### WRITTEN EXERCISE:
Copy the data exactly; pictures stay out of the copy.

### GIVEN DATA:

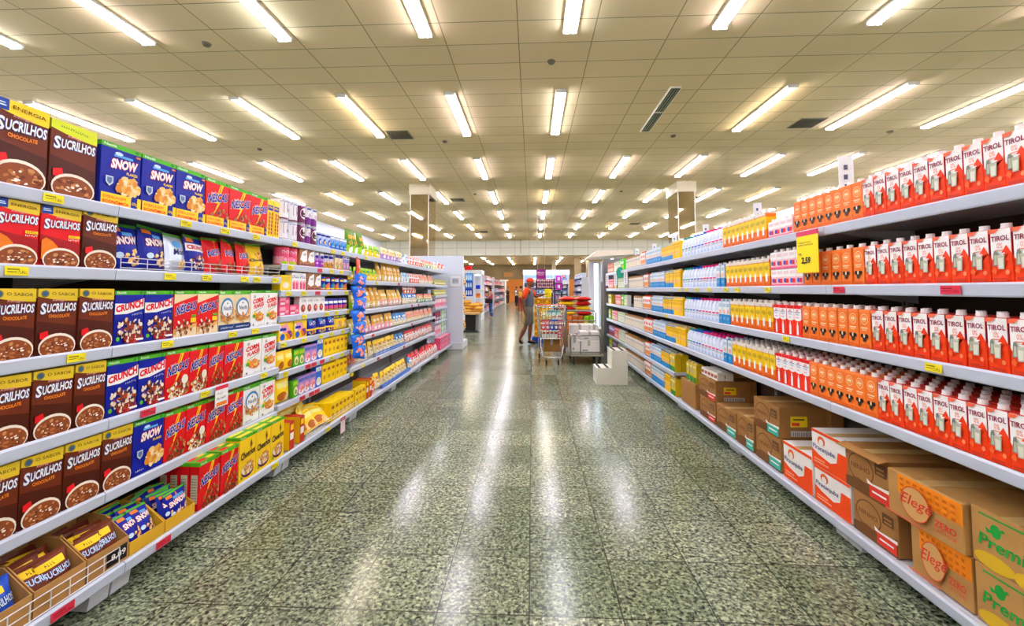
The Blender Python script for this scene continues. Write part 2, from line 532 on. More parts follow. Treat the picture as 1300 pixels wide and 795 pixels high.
# vents, detectors
def vent(x, y, lab):
    o = thing('ceiling_vent', lab, 'vent', (x, y, CEIL), 0, 'ceiling vents')
    f = MB()
    f.box((-.32, -.32, -.014), (.32, .32, 0), M('#8e856d', .6)); f.box((-.29, -.29, -.016), (.29, .29, -.013), M('#2c2a22', .7))
    part('frame', f, o)
    s = MB()
    for k in range(9): s.box((-.29, -.28+k*.066, -.03), (.29, -.265+k*.066, -.014), M('#5f5946', .5))
    part('slats', s, o)['kind'] = 'stuff'
for x, y, lab in ((-3.62, 11.33, 'square ceiling vent nearest over the cereal side'), (7.0, 11.0, 'square ceiling vent nearest over the milk side'),
                  (-3.5, 19.8, 'square ceiling vent behind the mirrored pillar on cereal side'), (-3.55, 31.0, 'farthest square ceiling vent over the cereal side'),
                  (7.4, 19.9, 'square ceiling vent beside the mirrored pillar on milk side'), (6.6, 27.6, 'farthest square ceiling vent over the milk side')):
    vent(x, y, lab)
DT = MB(); DT.lathe([(0, -.05), (.05, -.045), (.07, -.02), (.075, 0)], M('#6a6252', .5), n=14); DTm = DT.mesh('smoke_detector', True)
for k, (x, y) in enumerate(((.37, 7.75), (-2.47, 11.9), (3.9, 11.75), (-5.6, 6.9), (-8.2, 12.3), (9.6, 11.7), (3.85, 18.4), (-2.5, 18.6), (2.9, 27.5))):
    thing('smoke_detector', f'small round ceiling detector, {nth(k+1)} of nine counted outward from the aisle light', 'detector', (x, y, CEIL), 0, 'ceiling detectors', DTm)
# dark rod hanging from the ceiling edge
b = MB(); b.tube([(0, 0, 0), (0, 0, -1.15)], .025, M('#3a3832', .5)); b.box((-.06, -.06, -.02), (.06, .06, 0), DARKM)
thing('hanging_rod', 'thin dark rod hanging in front of the bulkhead', 'rod', (-.95, 36.1, CEIL), 0, None, b.mesh('hanging_rod'))

# ------------------------------------------------------------------ shelving bays
BACKP = M('#4a423b', .7)
BACKG = M('#8d8d8c', .6)
SHELF = M('#cfd2da', .4)
def bay(side, y0, y1, levels, lip, liplow, back, where, backm=BACKP, h=1.86, near_up=True, far_up=False):
    """A gondola bay. Local frame: x along the bay, y from the shelf lips inwards."""
    Ln = y1-y0
    x = -lip if side == 'L' else lip
    o = thing('shelving_unit', where, 'shelving', (x, y0 if side == 'L' else y1, 0), side_frame(side), 'shelving bays along the aisle')
    dep = back
    b = MB(); b.box((0, dep, .05), (Ln, dep+.02, h), backm); part('back_panel', b, o)
    ups = []
    for xx in ((0.,) if not far_up else (0., Ln)):
        xx = xx if side == 'L' or far_up else Ln
        ups.append(xx)
    for xx in ups:
        xx = min(max(xx, .021), Ln-.021)
        b = MB(); b.box((xx-.02, dep-.03, 0), (xx+.02, dep+.03, h+.02), M('#8f9096', .4, .3))
        for k in range(int(h/.05)-1): b.box((xx-.004, dep-.0315, .06+k*.05), (xx+.004, dep-.0285, .085+k*.05), DARKM)
        part('upright', b, o)
    for i, z in enumerate(levels):
        yf = -(lip-liplow) if i == 0 else 0.
        b = MB(); b.box((.002, yf+.012, z-.028), (Ln-.002, dep, z-.004), SHELF)
        sh = part('shelf', b, o)
        b = MB()
        b.prism_x([(yf, z-.042), (yf+.004, z-.048), (yf+.016, z-.048), (yf+.016, z+.004), (yf+.006, z+.006), (yf-.004, z-.002)], .002, Ln-.002, RAILW)
        part('price_rail', b, sh)
        if i:
            for xx in (.03, Ln-.03):
                b = MB(); b.prism_x([(dep, z-.03), (dep, z-.1), (yf+.1, z-.035), (yf+.1, z-.03)], xx-.0015, xx+.0015, SHELF)
                part('bracket', b, sh)
    z = levels[0]; yf = -(lip-liplow)
    b = MB(); b.box((.01, yf+.17, 0), (Ln-.01, yf+.19, z-.03), M('#3a3531', .7)); part('kick_panel', b, o)
    for xx in (.05, Ln-.05):
        b = MB()
        b.prism_x([(yf+.05, z-.03), (yf+.07, .012), (yf+.2, .012), (yf+.32, z-.03)], xx-.045, xx+.045, M('#c9ccd2', .4))
        b.lathe([(.022, 0), (.022, .014)], BLACK, (xx, yf+.12, 0), n=10)
        part('foot', b, o)
    return o
LU, LB = 1.96, 1.85
LEV_L = [.16, .465, .798, 1.13, 1.493, 1.795]
LEV_3 = [.16, .50, .753, .987, 1.19, 1.39, 1.60, 1.80]
LEV_4 = [.16, .545, .86, 1.16, 1.505, 1.80]
LEV_7 = [.16, .47, .74, 1.03, 1.28, 1.49, 1.80]
YL = [.6, 1.92, 3.25, 4.55, 5.90, 7.25, 8.62, 9.86]
for k, (lv, bm, nm) in enumerate(((LEV_L, BACKP, 'white shelf bay of brown cereal boxes, nearest on the cereal side'), (LEV_L, BACKP, 'white shelf bay of blue and red cereal boxes, second on cereal side'),
        (LEV_3, BACKG, 'close-spaced shelf bay of tins and yellow packs, third on cereal side'), (LEV_4, BACKP, 'shelf bay of bagged snacks just past the blue hanging strip'),
        (LEV_4, BACKG, 'middle shelf bay of bagged snacks on the cereal side'), (LEV_4, BACKG, 'shelf bay of bags two before the white end panel'),
        (LEV_7, BACKG, 'narrow-shelved last bay touching the white end panel'))):
    bay('L', YL[k], YL[k+1], lv, LU, LB, .47, nm, bm)
RU = 1.67
LEV_R = [.137, .765, 1.098, 1.421, 1.759]
LEV_R5 = [.137, .42, .765, 1.098, 1.421, 1.759]
YR = [1.17, 2.505, 3.83, 5.16, 6.6, 8.0, 9.7]
for k, (lv, nm) in enumerate(((LEV_R, 'white shelf bay of orange milk cartons nearest on the milk side'), (LEV_R, 'shelf bay holding the brown carton stacks under yellow drink cartons'),
        (LEV_R, 'shelf bay holding the white milk bottles'), (LEV_R5, 'shelf bay of blue and yellow drink cartons past the bottles'),
        (LEV_R5, 'shelf bay of white drink cartons beside the step stool'), (LEV_R5, 'last bay of the milk shelving by the lit cooler'))):
    bay('R', YR[k], YR[k+1], lv, RU, RU, .47, nm, BACKP, far_up=(k == 5))
WH = {}
for sd, nm in (('L', 'cereal'), ('R', 'milk')):
    pass
# ------------------------------------------------------------------ printing colours
BROWN = M('#6a2a12'); BROWN2 = M('#4a190a'); YEL = M('#ffd420'); GOLD = M('#e2c12c'); GREEN = M('#4fae1e'); GREEN2 = M('#2b8a2a')
RED = M('#e0141c'); RED2 = M('#a30d14'); NAVY = M('#0e1c94'); NAVY2 = M('#0a125c'); PWHT = M('#f6f6f4'); CREAM = M('#f1dcae')
ORNG = M('#ee7f1a'); ICE = M('#cfe6ff'); MILK = M('#f3ead8'); CHOC = [M('#8a4520'), M('#b06a36'), M('#6b2f14'), M('#c98a52')]
FLK = [M('#e9a94a'), M('#f3cf86'), M('#d98a2c'), M('#f7e0ad')]; PINKT = M('#e79c92'); BLK = M('#1a1414'); SKYB = M('#5aa9e6')
CRN = [M('#5b2a16'), M('#f0e4d0'), M('#7c3b1e'), M('#b03a2c'), M('#e9d8bf')]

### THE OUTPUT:
The Blender Python script for this scene continues. Write part 2, from line 532 on. More parts follow. Treat the picture as 1300 pixels wide and 795 pixels high.
# vents, detectors
def vent(x, y, lab):
    o = thing('ceiling_vent', lab, 'vent', (x, y, CEIL), 0, 'ceiling vents')
    f = MB()
    f.box((-.32, -.32, -.014), (.32, .32, 0), M('#8e856d', .6)); f.box((-.29, -.29, -.016), (.29, .29, -.013), M('#2c2a22', .7))
    part('frame', f, o)
    s = MB()
    for k in range(9): s.box((-.29, -.28+k*.066, -.03), (.29, -.265+k*.066, -.014), M('#5f5946', .5))
    part('slats', s, o)['kind'] = 'stuff'
for x, y, lab in ((-3.62, 11.33, 'square ceiling vent nearest over the cereal side'), (7.0, 11.0, 'square ceiling vent nearest over the milk side'),
                  (-3.5, 19.8, 'square ceiling vent behind the mirrored pillar on cereal side'), (-3.55, 31.0, 'farthest square ceiling vent over the cereal side'),
                  (7.4, 19.9, 'square ceiling vent beside the mirrored pillar on milk side'), (6.6, 27.6, 'farthest square ceiling vent over the milk side')):
    vent(x, y, lab)
DT = MB(); DT.lathe([(0, -.05), (.05, -.045), (.07, -.02), (.075, 0)], M('#6a6252', .5), n=14); DTm = DT.mesh('smoke_detector', True)
for k, (x, y) in enumerate(((.37, 7.75), (-2.47, 11.9), (3.9, 11.75), (-5.6, 6.9), (-8.2, 12.3), (9.6, 11.7), (3.85, 18.4), (-2.5, 18.6), (2.9, 27.5))):
    thing('smoke_detector', f'small round ceiling detector, {nth(k+1)} of nine counted outward from the aisle light', 'detector', (x, y, CEIL), 0, 'ceiling detectors', DTm)
# dark rod hanging from the ceiling edge
b = MB(); b.tube([(0, 0, 0), (0, 0, -1.15)], .025, M('#3a3832', .5)); b.box((-.06, -.06, -.02), (.06, .06, 0), DARKM)
thing('hanging_rod', 'thin dark rod hanging in front of the bulkhead', 'rod', (-.95, 36.1, CEIL), 0, None, b.mesh('hanging_rod'))

# ------------------------------------------------------------------ shelving bays
BACKP = M('#4a423b', .7)
BACKG = M('#8d8d8c', .6)
SHELF = M('#cfd2da', .4)
def bay(side, y0, y1, levels, lip, liplow, back, where, backm=BACKP, h=1.86, near_up=True, far_up=False):
    """A gondola bay. Local frame: x along the bay, y from the shelf lips inwards."""
    Ln = y1-y0
    x = -lip if side == 'L' else lip
    o = thing('shelving_unit', where, 'shelving', (x, y0 if side == 'L' else y1, 0), side_frame(side), 'shelving bays along the aisle')
    dep = back
    b = MB(); b.box((0, dep, .05), (Ln, dep+.02, h), backm); part('back_panel', b, o)
    ups = []
    for xx in ((0.,) if not far_up else (0., Ln)):
        xx = xx if side == 'L' or far_up else Ln
        ups.append(xx)
    for xx in ups:
        xx = min(max(xx, .021), Ln-.021)
        b = MB(); b.box((xx-.02, dep-.03, 0), (xx+.02, dep+.03, h+.02), M('#8f9096', .4, .3))
        for k in range(int(h/.05)-1): b.box((xx-.004, dep-.0315, .06+k*.05), (xx+.004, dep-.0285, .085+k*.05), DARKM)
        part('upright', b, o)
    for i, z in enumerate(levels):
        yf = -(lip-liplow) if i == 0 else 0.
        b = MB(); b.box((.002, yf+.012, z-.028), (Ln-.002, dep, z-.004), SHELF)
        sh = part('shelf', b, o)
        b = MB()
        b.prism_x([(yf, z-.042), (yf+.004, z-.048), (yf+.016, z-.048), (yf+.016, z+.004), (yf+.006, z+.006), (yf-.004, z-.002)], .002, Ln-.002, RAILW)
        part('price_rail', b, sh)
        if i:
            for xx in (.03, Ln-.03):
                b = MB(); b.prism_x([(dep, z-.03), (dep, z-.1), (yf+.1, z-.035), (yf+.1, z-.03)], xx-.0015, xx+.0015, SHELF)
                part('bracket', b, sh)
    z = levels[0]; yf = -(lip-liplow)
    b = MB(); b.box((.01, yf+.17, 0), (Ln-.01, yf+.19, z-.03), M('#3a3531', .7)); part('kick_panel', b, o)
    for xx in (.05, Ln-.05):
        b = MB()
        b.prism_x([(yf+.05, z-.03), (yf+.07, .012), (yf+.2, .012), (yf+.32, z-.03)], xx-.045, xx+.045, M('#c9ccd2', .4))
        b.lathe([(.022, 0), (.022, .014)], BLACK, (xx, yf+.12, 0), n=10)
        part('foot', b, o)
    return o
LU, LB = 1.96, 1.85
LEV_L = [.16, .465, .798, 1.13, 1.493, 1.795]
LEV_3 = [.16, .50, .753, .987, 1.19, 1.39, 1.60, 1.80]
LEV_4 = [.16, .545, .86, 1.16, 1.505, 1.80]
LEV_7 = [.16, .47, .74, 1.03, 1.28, 1.49, 1.80]
YL = [.6, 1.92, 3.25, 4.55, 5.90, 7.25, 8.62, 9.86]
for k, (lv, bm, nm) in enumerate(((LEV_L, BACKP, 'white shelf bay of brown cereal boxes, nearest on the cereal side'), (LEV_L, BACKP, 'white shelf bay of blue and red cereal boxes, second on cereal side'),
        (LEV_3, BACKG, 'close-spaced shelf bay of tins and yellow packs, third on cereal side'), (LEV_4, BACKP, 'shelf bay of bagged snacks just past the blue hanging strip'),
        (LEV_4, BACKG, 'middle shelf bay of bagged snacks on the cereal side'), (LEV_4, BACKG, 'shelf bay of bags two before the white end panel'),
        (LEV_7, BACKG, 'narrow-shelved last bay touching the white end panel'))):
    bay('L', YL[k], YL[k+1], lv, LU, LB, .47, nm, bm)
RU = 1.67
LEV_R = [.137, .765, 1.098, 1.421, 1.759]
LEV_R5 = [.137, .42, .765, 1.098, 1.421, 1.759]
YR = [1.17, 2.505, 3.83, 5.16, 6.6, 8.0, 9.7]
for k, (lv, nm) in enumerate(((LEV_R, 'white shelf bay of orange milk cartons nearest on the milk side'), (LEV_R, 'shelf bay holding the brown carton stacks under yellow drink cartons'),
        (LEV_R, 'shelf bay holding the white milk bottles'), (LEV_R5, 'shelf bay of blue and yellow drink cartons past the bottles'),
        (LEV_R5, 'shelf bay of white drink cartons beside the step stool'), (LEV_R5, 'last bay of the milk shelving by the lit cooler'))):
    bay('R', YR[k], YR[k+1], lv, RU, RU, .47, nm, BACKP, far_up=(k == 5))
WH = {}
for sd, nm in (('L', 'cereal'), ('R', 'milk')):
    pass
# ------------------------------------------------------------------ printing colours
BROWN = M('#6a2a12'); BROWN2 = M('#4a190a'); YEL = M('#ffd420'); GOLD = M('#e2c12c'); GREEN = M('#4fae1e'); GREEN2 = M('#2b8a2a')
RED = M('#e0141c'); RED2 = M('#a30d14'); NAVY = M('#0e1c94'); NAVY2 = M('#0a125c'); PWHT = M('#f6f6f4'); CREAM = M('#f1dcae')
ORNG = M('#ee7f1a'); ICE = M('#cfe6ff'); MILK = M('#f3ead8'); CHOC = [M('#8a4520'), M('#b06a36'), M('#6b2f14'), M('#c98a52')]
FLK = [M('#e9a94a'), M('#f3cf86'), M('#d98a2c'), M('#f7e0ad')]; PINKT = M('#e79c92'); BLK = M('#1a1414'); SKYB = M('#5aa9e6')
CRN = [M('#5b2a16'), M('#f0e4d0'), M('#7c3b1e'), M('#b03a2c'), M('#e9d8bf')]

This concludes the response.